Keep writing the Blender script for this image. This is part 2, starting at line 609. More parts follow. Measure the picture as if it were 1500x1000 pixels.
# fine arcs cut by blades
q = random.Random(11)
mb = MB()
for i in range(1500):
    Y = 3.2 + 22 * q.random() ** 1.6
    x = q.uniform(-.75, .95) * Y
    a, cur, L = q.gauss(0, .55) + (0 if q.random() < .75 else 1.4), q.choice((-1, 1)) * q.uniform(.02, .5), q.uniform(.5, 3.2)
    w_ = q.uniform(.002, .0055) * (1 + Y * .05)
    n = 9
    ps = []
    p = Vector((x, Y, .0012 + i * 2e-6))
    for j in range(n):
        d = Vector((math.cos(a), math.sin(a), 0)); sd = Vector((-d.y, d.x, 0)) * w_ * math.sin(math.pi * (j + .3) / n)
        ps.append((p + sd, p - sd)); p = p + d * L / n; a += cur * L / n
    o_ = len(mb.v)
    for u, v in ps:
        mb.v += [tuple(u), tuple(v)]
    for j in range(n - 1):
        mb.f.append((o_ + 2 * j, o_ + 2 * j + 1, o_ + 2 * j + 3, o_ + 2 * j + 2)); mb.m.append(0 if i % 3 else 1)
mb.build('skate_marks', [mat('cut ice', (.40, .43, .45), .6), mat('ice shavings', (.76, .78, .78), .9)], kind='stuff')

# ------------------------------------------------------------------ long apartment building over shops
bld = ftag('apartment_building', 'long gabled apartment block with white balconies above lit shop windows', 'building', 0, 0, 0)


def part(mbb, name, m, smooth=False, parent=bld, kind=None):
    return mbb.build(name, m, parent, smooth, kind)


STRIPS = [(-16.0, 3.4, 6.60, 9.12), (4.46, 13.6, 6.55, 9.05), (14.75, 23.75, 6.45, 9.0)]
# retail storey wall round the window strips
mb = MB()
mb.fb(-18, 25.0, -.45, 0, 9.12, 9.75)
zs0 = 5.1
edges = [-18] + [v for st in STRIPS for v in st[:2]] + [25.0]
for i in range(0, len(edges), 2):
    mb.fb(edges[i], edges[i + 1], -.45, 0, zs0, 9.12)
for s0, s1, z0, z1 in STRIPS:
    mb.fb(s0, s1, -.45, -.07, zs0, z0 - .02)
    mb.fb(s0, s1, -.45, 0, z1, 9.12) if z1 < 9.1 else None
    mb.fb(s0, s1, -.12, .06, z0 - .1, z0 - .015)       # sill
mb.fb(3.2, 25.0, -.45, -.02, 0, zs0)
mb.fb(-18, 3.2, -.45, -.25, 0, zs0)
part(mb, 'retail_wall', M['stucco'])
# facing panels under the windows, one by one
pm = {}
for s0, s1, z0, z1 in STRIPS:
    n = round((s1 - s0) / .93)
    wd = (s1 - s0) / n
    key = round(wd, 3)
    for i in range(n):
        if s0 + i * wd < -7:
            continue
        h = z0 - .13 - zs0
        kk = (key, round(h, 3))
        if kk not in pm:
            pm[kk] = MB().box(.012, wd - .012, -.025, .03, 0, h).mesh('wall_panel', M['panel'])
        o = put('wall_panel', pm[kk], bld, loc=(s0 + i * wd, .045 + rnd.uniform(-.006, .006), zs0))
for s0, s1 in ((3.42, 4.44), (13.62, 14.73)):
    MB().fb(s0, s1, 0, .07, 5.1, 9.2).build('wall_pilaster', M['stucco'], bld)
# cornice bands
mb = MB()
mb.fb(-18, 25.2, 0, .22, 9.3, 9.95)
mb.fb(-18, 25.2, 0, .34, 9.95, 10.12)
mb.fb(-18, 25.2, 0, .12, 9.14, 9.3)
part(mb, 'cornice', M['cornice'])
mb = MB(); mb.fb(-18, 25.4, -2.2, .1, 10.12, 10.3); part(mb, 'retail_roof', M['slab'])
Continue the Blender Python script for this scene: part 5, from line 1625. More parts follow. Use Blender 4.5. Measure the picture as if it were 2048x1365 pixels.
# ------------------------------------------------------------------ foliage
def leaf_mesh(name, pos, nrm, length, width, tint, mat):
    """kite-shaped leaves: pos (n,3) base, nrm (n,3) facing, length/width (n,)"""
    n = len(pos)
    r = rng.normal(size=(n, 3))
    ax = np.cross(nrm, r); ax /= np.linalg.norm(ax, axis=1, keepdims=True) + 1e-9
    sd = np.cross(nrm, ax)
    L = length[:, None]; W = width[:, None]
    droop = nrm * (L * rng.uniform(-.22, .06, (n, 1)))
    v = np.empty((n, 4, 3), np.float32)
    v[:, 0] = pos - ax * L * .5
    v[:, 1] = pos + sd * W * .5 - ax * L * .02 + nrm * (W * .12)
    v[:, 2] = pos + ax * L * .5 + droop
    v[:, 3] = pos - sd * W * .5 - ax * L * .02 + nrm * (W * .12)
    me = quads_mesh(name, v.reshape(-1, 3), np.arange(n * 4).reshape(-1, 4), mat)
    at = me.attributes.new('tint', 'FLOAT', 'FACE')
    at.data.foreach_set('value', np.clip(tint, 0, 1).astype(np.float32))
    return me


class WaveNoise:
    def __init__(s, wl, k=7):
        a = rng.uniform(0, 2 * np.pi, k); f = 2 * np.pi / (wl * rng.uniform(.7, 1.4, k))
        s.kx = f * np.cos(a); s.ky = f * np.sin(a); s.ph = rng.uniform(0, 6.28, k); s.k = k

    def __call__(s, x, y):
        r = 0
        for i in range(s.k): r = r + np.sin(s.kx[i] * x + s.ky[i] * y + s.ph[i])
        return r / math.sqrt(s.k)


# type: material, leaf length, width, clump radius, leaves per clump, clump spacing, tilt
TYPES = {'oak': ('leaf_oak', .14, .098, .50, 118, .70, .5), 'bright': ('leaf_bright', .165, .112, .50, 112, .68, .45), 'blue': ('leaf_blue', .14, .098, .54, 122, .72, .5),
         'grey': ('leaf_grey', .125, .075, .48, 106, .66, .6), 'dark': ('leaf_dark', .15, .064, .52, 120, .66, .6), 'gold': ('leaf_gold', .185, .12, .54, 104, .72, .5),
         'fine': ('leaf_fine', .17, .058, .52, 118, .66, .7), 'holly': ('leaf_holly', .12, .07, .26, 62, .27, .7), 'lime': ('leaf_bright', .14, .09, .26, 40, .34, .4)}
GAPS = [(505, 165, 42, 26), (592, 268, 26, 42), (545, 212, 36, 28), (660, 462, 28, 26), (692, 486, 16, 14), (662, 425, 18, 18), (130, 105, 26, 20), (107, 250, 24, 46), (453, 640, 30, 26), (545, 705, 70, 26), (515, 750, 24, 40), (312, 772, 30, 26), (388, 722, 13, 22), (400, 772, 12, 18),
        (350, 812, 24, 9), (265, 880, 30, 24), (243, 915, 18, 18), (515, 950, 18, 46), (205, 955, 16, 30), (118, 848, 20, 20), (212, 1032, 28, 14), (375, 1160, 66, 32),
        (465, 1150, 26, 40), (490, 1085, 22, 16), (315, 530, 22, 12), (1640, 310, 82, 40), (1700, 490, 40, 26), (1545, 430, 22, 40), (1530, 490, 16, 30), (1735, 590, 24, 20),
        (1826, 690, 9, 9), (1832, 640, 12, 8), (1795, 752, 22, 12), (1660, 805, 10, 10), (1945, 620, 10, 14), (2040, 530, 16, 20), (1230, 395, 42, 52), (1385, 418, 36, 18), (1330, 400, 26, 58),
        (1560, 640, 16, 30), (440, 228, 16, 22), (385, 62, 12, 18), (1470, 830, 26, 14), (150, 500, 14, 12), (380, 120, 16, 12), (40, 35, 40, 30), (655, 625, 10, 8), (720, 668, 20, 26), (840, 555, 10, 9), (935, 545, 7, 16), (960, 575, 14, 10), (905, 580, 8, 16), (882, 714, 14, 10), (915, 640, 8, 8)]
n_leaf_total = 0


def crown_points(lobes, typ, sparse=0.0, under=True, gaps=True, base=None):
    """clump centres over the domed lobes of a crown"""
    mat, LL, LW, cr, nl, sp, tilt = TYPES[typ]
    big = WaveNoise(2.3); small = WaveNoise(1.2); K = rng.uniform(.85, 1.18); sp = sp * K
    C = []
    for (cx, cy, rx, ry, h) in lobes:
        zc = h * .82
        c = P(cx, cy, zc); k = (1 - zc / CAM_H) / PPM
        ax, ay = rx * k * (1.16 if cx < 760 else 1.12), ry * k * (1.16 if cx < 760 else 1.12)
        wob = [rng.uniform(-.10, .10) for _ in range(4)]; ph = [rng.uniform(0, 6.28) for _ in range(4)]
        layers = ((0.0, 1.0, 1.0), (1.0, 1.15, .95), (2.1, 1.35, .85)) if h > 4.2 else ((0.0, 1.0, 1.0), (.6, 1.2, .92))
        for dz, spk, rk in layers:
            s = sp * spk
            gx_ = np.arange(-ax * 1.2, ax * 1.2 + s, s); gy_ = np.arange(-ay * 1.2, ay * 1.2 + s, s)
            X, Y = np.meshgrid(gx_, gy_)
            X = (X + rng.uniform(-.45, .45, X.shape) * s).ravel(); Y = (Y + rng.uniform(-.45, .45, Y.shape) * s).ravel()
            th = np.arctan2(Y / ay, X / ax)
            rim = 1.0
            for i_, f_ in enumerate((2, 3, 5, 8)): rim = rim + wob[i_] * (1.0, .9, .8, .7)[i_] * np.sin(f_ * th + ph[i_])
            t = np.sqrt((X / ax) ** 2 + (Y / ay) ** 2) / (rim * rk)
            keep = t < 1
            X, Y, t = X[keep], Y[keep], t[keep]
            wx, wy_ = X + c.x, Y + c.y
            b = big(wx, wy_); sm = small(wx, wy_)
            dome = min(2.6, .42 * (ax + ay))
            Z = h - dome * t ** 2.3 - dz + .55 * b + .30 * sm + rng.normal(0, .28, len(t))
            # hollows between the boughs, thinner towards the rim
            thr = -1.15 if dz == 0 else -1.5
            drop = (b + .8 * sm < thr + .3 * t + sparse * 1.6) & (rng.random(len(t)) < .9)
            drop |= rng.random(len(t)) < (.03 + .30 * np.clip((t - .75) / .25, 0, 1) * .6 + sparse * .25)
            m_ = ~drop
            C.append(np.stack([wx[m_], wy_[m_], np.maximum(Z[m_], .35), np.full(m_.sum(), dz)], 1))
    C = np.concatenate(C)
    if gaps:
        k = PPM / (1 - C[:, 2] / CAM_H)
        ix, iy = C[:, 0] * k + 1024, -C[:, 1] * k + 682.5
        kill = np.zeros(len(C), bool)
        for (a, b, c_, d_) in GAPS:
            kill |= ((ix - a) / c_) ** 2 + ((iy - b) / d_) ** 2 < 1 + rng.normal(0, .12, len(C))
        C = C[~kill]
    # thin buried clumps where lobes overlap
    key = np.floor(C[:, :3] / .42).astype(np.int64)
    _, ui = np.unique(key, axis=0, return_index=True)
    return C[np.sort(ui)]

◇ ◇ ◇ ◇

Exercise = Look above and repeat, character for character, the lines from the first one to the line with "return mbb.build(name, m, parent, smooth, kind)", counting both.

The solution =
Keep writing the Blender script for this image. This is part 2, starting at line 609. More parts follow. Measure the picture as if it were 1500x1000 pixels.
# fine arcs cut by blades
q = random.Random(11)
mb = MB()
for i in range(1500):
    Y = 3.2 + 22 * q.random() ** 1.6
    x = q.uniform(-.75, .95) * Y
    a, cur, L = q.gauss(0, .55) + (0 if q.random() < .75 else 1.4), q.choice((-1, 1)) * q.uniform(.02, .5), q.uniform(.5, 3.2)
    w_ = q.uniform(.002, .0055) * (1 + Y * .05)
    n = 9
    ps = []
    p = Vector((x, Y, .0012 + i * 2e-6))
    for j in range(n):
        d = Vector((math.cos(a), math.sin(a), 0)); sd = Vector((-d.y, d.x, 0)) * w_ * math.sin(math.pi * (j + .3) / n)
        ps.append((p + sd, p - sd)); p = p + d * L / n; a += cur * L / n
    o_ = len(mb.v)
    for u, v in ps:
        mb.v += [tuple(u), tuple(v)]
    for j in range(n - 1):
        mb.f.append((o_ + 2 * j, o_ + 2 * j + 1, o_ + 2 * j + 3, o_ + 2 * j + 2)); mb.m.append(0 if i % 3 else 1)
mb.build('skate_marks', [mat('cut ice', (.40, .43, .45), .6), mat('ice shavings', (.76, .78, .78), .9)], kind='stuff')

# ------------------------------------------------------------------ long apartment building over shops
bld = ftag('apartment_building', 'long gabled apartment block with white balconies above lit shop windows', 'building', 0, 0, 0)


def part(mbb, name, m, smooth=False, parent=bld, kind=None):
    return mbb.build(name, m, parent, smooth, kind)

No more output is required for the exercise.